For a candidate who has mocked the soaring rhetoric of President Obama (the “hopey-changey stuff,” as Sarah Palin once called it), it was perhaps not surprising that Trump’s speech would be short on uplift. It was at least more disciplined than his other campaign speeches, if in keeping with their tone and content – the much-maligned teleprompter rolling a script to which he largely stuck. (“He sounds presidential,” a lady behind me remarked, though his press conference Friday morning marked a reversion to free-wheeling form).

It was short on substance too, though acceptance speeches aren’t designed to be policy laundry lists like a State of the Union. Still, there were few specifics, beyond a pledge to revise tax laws which inhibit religious groups from political advocacy, and a newfound concern with student loans. It was daughter Ivanka’s speech that had the greater substantive heft, promising her father would push for new labour laws to help working mothers, and for affordable childcare in the US. Neither are traditional Republican positions, but the crowd seemed on board for anything Trump might offer.

He even had them cheering for LGBTQ rights, after recalling the tragedy in Florida last month, and the need to protect gay Americans from a “hateful foreign ideology” in radical Islam. “It is so nice as a Republican to hear you cheering for what I just said,” he commended the delegates in an unscripted moment. But whether they had really embraced this unexpected message – or if it was the anti-terror chaser that really got them on their feet – remains to be seen. In either case, it was a rare grace note in an otherwise bruising speech.

Presenting himself repeatedly as the candidate of “law and order,” Trump evoked Richard Nixon’s 1968 presidential campaign. At a time when American cities were erupting in race riots and protests over the Vietnam War, Nixon had pitched himself as the face of stability and security. Likewise Trump has reacted to the simmering racial tensions and terrorist attacks this summer with a hard-line stance on “lawlessness.” “Safety must be restored,” Trump said, in one of the eerier lines he delivered. Yet in his convention speech, Nixon had balanced his tough talk with a positive message – speaking of love, courage, and lighting a “lamp of hope” in partnership with the American people. 

Trump channeled another president in his speech, too, when he promised to give voice to “the forgotten men and women of our country” – drawing on the language of Franklin Roosevelt. Roosevelt had promised to aid “the forgotten man at the bottom of the economic pyramid” during the 1932 campaign. But Roosevelt’s solution to the forgotten man’s distress was economic internationalism – tearing down tariff walls and trading freely with the world – which the Republican Party then opposed. Trump’s solution is the protectionist policies Roosevelt had railed against.
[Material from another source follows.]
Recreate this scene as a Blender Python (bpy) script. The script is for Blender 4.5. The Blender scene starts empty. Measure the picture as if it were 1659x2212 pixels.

Trump’s economic and security philosophy is encapsulated in another, more notorious phrase associated with that era: “America First.” A rallying cry for isolationists seeking to avoid US entanglement in World War II, it acquired an anti-Semitic taint. But Trump has employed it nonetheless, capturing as it does his core argument that America must do more to protect its own citizens against threats from within and without – from illegal immigrants, from radicalized Islamic terrorists, from the downsides of free international trade. Little wonder that former George W.

Bush staffer Nicolle Wallace announced that the Republican party she knew “died in this room tonight.” In embracing elements of isolationism, protectionism, and nativism, however, it is perhaps truer to say that Trump’s Republican party reverted to an earlier form.

Often disconcerting, at times mesmerizing, the question remains how effective this speech will be. The delegates responded enthusiastically to Trump’s fierce rhetoric, but many prominent Republicans had stayed away from the convention altogether. Combined with Senator Ted Cruz’s non-endorsement, Trump goes into the general election campaign without a fully united party behind him. For both partisans and the public, Trump’s speech offered a cast of villains to rally against, but no positive, unifying vision to rally behind – beyond the much-touted yet elusive “greatness,” of course. In a typical election year, that would seem a critical flaw in a campaign – but Trump loves to confound the naysayers. As his convention speech showed, he thinks the formula that got him this far - showcasing his fame and fanning Americans’ fears – can land him in the White House.